Exercise instructions: Only the lines from the start of the data to the line containing "PI = math.pi", both included, should be output, exactly and without pictures.

Supplied material:
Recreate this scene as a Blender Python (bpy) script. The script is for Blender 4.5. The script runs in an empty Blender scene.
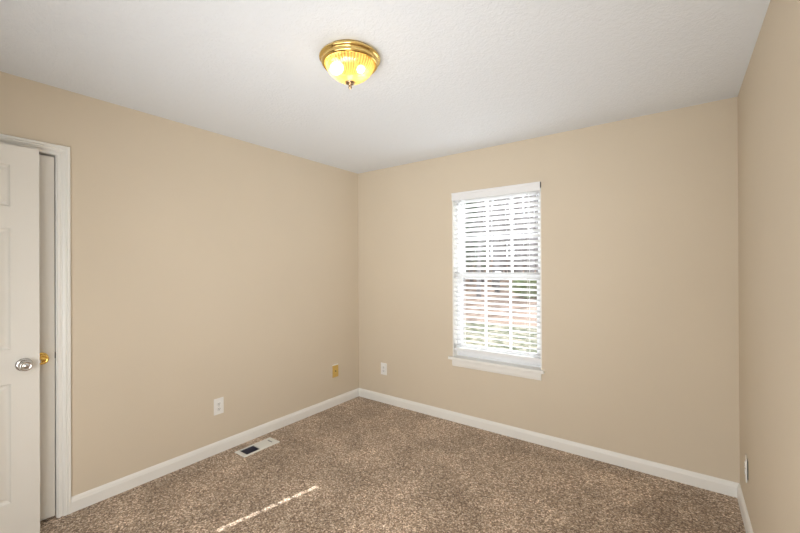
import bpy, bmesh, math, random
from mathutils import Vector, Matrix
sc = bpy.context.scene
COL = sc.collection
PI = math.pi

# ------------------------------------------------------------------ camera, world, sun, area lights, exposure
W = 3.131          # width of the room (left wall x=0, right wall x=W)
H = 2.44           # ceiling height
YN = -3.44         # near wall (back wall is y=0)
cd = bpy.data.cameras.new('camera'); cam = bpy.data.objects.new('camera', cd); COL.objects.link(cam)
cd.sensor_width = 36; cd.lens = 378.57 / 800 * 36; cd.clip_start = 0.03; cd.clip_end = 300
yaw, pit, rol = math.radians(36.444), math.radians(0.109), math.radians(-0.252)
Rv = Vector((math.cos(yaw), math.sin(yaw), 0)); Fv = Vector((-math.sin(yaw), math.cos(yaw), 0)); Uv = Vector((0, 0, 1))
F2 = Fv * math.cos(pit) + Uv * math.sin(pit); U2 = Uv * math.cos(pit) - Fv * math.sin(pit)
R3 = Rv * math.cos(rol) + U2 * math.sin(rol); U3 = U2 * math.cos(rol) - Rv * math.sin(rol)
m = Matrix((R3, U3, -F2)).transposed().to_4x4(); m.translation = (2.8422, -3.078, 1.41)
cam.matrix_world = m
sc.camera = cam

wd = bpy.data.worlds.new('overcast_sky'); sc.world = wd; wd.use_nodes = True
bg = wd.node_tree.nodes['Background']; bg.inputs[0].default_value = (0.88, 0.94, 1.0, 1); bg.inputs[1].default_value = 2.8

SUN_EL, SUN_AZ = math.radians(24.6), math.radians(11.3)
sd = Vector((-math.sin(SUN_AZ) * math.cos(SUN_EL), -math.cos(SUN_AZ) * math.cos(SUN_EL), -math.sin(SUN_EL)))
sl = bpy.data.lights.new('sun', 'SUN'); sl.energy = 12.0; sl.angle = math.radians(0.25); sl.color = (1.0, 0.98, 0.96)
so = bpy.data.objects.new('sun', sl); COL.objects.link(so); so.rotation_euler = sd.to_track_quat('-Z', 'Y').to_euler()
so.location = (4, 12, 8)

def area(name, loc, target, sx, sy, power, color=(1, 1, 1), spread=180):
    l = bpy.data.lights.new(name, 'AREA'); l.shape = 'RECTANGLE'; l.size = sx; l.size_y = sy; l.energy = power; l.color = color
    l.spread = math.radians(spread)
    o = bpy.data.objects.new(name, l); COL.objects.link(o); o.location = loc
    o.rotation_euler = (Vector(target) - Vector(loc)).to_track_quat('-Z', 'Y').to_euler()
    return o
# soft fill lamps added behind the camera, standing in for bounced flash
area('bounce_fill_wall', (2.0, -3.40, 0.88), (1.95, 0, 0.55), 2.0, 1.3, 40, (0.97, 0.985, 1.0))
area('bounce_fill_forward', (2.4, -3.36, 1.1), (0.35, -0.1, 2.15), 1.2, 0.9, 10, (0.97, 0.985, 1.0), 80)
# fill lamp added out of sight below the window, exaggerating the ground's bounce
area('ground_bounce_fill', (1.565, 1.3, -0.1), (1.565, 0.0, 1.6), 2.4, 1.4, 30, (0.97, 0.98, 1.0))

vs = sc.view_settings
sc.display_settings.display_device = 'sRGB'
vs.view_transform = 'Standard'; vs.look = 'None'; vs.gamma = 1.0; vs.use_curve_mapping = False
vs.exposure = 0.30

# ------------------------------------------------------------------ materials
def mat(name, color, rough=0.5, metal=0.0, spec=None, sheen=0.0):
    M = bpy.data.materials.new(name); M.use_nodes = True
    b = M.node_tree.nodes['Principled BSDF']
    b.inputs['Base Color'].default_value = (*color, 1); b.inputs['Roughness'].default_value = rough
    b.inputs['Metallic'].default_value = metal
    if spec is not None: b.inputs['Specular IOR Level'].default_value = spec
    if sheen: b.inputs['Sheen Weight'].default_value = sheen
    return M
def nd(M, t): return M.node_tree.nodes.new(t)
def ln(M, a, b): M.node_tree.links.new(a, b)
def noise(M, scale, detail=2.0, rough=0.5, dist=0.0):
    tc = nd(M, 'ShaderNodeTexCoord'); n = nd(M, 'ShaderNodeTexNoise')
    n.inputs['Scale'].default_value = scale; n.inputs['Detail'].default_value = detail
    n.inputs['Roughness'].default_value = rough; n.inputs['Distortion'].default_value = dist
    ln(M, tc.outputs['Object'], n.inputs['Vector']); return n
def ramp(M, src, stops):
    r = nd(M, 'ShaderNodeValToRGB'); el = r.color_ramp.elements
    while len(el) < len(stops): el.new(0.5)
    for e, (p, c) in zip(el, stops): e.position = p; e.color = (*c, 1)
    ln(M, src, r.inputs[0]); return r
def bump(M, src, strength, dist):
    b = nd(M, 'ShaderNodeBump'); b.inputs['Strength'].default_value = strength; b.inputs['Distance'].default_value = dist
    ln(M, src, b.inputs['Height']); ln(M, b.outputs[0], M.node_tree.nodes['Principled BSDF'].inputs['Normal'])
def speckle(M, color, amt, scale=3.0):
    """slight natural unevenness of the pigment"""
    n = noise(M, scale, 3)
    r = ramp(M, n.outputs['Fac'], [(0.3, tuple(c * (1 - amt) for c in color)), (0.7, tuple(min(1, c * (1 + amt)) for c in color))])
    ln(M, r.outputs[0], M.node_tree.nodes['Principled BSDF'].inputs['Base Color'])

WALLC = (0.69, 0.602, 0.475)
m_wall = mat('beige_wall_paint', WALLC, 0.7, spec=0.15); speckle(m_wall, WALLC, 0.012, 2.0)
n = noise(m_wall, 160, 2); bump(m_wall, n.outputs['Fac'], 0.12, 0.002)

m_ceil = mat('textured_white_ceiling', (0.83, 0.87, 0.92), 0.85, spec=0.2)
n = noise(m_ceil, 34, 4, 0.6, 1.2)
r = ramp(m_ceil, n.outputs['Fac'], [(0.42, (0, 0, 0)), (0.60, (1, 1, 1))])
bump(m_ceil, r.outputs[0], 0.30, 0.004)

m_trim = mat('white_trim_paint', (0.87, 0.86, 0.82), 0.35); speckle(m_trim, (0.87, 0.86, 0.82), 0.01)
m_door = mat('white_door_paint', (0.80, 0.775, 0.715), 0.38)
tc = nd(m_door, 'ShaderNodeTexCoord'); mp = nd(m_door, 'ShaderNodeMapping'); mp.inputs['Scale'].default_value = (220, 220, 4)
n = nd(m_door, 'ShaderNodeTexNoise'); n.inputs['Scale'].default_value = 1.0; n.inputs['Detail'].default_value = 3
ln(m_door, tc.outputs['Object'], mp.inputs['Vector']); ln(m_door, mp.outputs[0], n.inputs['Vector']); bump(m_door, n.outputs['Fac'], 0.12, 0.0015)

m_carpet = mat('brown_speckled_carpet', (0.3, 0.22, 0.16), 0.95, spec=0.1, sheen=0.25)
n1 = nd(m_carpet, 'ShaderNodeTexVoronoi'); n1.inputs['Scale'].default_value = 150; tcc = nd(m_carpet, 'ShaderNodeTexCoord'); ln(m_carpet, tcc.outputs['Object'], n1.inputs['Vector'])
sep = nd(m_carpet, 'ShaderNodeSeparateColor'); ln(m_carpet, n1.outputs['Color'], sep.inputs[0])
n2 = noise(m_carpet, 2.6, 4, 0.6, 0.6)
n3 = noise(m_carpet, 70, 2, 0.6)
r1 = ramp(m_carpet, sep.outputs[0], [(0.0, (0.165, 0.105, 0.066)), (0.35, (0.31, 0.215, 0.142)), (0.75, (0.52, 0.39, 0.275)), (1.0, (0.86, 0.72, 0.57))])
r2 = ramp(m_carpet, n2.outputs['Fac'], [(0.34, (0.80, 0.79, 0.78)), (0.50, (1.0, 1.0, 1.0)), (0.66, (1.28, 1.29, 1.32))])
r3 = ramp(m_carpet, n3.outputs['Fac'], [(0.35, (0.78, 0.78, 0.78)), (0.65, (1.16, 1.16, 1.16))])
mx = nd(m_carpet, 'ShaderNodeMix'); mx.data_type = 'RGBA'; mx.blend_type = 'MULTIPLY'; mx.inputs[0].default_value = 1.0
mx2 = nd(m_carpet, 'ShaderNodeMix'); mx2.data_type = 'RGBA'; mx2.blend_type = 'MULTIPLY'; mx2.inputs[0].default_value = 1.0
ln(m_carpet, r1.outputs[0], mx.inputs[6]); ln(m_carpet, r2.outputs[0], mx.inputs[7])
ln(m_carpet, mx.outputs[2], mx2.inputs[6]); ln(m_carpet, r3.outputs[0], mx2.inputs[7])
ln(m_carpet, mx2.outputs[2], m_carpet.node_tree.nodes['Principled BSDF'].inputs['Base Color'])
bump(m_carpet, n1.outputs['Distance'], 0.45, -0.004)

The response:
Recreate this scene as a Blender Python (bpy) script. The script is for Blender 4.5. The script runs in an empty Blender scene.
import bpy, bmesh, math, random
from mathutils import Vector, Matrix
sc = bpy.context.scene
COL = sc.collection
PI = math.pi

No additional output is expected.